Bis zur VV im Juni sollen die Verhandlungen mit der SPD gelaufen sein - den Ausdruck „Nachverhandlungen“ möchte man dabei tunlichst vermeiden. Nächste Woche will man mit den Nachbesserungen an die Öffentlichkeit gehen, um so im Vorfeld Druck auf den Koalitionspartner auszuüben. Ob der sich unter Druck setzen läßt, darf bezweifelt werden. Der Fraktionszwang innerhalb der SPD hat es bisher verhindert, daß jemals Kritik am Führungsstil innerhalb der Koalition nach außen getragen wurde.
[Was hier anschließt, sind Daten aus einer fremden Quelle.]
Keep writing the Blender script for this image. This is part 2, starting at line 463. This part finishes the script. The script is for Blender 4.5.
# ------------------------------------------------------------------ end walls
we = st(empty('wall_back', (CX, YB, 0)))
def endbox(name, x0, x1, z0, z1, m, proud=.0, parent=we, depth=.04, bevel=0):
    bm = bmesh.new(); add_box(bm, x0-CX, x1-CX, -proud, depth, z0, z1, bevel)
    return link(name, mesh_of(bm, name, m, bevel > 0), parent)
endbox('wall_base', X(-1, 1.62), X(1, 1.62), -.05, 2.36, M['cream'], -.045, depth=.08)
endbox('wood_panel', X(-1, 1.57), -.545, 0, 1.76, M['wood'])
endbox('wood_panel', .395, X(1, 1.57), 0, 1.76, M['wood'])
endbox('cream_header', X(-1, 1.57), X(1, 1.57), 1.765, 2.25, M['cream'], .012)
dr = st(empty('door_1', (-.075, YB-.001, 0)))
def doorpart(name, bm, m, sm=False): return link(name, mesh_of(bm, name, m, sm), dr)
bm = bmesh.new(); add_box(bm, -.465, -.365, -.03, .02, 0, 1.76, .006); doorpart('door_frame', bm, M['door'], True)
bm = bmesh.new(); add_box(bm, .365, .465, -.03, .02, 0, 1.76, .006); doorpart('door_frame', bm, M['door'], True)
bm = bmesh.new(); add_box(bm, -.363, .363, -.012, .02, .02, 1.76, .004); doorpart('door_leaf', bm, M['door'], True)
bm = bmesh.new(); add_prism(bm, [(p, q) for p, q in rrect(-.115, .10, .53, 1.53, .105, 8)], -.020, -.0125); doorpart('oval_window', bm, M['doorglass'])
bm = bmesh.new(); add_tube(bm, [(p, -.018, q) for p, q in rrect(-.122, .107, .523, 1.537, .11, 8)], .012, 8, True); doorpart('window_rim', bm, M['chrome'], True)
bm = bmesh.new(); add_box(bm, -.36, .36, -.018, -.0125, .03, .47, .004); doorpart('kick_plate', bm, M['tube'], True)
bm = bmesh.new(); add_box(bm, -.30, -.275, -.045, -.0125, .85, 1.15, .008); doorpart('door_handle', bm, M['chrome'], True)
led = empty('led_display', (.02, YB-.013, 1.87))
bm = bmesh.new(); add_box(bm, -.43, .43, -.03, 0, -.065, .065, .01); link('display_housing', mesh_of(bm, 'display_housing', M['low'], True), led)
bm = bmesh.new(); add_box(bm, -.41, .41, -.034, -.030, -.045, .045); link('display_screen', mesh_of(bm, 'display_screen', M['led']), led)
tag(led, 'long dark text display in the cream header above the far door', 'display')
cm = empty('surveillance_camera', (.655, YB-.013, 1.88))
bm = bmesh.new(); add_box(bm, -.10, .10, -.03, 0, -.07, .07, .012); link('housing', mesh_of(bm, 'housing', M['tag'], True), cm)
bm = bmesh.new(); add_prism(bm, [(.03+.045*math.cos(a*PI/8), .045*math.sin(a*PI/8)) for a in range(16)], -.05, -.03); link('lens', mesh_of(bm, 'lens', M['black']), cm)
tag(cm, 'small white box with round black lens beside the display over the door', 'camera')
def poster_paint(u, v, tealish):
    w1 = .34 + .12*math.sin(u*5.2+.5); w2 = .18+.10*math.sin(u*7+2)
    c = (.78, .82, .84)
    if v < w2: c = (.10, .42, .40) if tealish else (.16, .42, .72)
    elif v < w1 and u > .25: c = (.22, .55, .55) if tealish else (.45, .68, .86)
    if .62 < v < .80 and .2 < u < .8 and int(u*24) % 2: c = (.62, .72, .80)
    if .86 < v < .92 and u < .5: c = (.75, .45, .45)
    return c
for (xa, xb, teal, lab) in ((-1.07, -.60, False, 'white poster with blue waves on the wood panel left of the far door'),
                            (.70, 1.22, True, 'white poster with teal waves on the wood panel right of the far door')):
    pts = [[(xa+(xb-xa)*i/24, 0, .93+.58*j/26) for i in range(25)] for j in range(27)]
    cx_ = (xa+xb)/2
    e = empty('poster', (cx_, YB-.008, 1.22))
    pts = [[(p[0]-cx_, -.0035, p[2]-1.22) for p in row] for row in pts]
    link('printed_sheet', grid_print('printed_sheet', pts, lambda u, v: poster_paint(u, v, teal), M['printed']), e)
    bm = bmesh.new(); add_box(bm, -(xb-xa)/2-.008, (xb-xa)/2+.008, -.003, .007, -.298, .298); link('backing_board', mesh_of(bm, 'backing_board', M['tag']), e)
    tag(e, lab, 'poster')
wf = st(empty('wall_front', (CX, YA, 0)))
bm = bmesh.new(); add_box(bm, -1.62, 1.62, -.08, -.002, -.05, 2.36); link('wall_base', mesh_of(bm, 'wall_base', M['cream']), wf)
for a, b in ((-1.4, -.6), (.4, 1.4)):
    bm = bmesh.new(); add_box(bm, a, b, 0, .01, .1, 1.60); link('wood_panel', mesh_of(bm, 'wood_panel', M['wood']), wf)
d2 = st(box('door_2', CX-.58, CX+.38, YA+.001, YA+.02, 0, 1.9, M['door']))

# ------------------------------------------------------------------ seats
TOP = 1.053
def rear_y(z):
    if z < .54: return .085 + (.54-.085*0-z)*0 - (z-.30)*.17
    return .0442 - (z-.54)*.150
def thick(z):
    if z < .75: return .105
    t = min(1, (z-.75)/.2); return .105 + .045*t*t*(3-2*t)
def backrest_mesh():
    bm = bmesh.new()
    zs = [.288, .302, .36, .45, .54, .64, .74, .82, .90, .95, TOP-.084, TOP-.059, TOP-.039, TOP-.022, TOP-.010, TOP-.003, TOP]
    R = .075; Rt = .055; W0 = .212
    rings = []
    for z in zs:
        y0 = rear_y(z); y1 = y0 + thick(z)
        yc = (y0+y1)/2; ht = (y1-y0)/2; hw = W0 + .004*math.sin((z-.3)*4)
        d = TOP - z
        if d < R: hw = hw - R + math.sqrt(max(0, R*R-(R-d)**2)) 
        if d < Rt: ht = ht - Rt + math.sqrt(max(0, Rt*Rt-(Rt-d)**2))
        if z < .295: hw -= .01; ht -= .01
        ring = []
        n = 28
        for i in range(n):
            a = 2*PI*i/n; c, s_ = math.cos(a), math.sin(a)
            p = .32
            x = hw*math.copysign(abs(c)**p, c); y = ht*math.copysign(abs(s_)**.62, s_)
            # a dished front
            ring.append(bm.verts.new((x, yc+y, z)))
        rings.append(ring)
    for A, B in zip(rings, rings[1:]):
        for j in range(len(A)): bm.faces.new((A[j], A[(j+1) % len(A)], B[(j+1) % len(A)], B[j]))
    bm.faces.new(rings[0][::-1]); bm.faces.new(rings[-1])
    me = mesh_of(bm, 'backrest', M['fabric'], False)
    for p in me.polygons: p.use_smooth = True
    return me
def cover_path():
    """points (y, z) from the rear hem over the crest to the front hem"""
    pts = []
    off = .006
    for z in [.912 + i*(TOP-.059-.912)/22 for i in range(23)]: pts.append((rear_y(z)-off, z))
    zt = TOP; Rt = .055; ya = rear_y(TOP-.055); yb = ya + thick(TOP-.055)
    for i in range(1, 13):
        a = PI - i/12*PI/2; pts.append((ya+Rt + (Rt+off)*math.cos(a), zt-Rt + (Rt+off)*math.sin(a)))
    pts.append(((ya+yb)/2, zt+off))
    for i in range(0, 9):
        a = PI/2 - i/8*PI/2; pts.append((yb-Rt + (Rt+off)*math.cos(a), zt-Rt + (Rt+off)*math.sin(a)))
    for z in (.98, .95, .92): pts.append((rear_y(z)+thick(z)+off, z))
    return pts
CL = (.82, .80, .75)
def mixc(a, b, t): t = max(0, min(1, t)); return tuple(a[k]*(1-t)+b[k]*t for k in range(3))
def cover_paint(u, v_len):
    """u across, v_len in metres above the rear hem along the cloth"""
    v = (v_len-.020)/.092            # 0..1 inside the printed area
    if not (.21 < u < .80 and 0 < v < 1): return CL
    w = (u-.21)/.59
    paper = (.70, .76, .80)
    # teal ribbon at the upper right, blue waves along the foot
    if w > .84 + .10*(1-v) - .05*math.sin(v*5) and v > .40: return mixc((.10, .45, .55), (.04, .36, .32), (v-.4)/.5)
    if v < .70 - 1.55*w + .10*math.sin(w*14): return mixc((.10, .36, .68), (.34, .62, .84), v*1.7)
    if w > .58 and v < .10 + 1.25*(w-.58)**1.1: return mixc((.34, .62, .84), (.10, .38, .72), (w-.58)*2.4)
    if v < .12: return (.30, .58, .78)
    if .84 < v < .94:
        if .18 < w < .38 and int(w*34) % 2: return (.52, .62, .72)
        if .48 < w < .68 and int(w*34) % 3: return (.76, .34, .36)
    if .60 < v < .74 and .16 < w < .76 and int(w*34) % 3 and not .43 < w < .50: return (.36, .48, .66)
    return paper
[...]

Die AL wird sich wieder die Köpfe heiß diskutieren über den Stand der Koalition - vor drei Monaten. Der aktuellen Entwicklung wird sie aufgrund ihrer unveränderten Strukturen weiter hinterherhinken, denn während sie noch immer keine einheitliche Linie über das Ob der Vereinigung gefunden hat, ist die aktuelle Diskussion längst beim Wie der Hauptstadt angelangt. Im Unterschied zur letzten Koalitions-Krisen-VV ist der Ausgang diesmal aber nicht mehr sicher: Teile der Partei proben bereits im Verborgenen den Ausstieg, und Gerüchten zufolge soll auf der VV auch ein Antrag zur Tolerierung der SPD in einem Minderheitssenat eingereicht werden. Die Frage, wo die Koalition steht, könnte - bei entsprechender Stimmung an der Basis - dann sehr schnell beantwortet sein.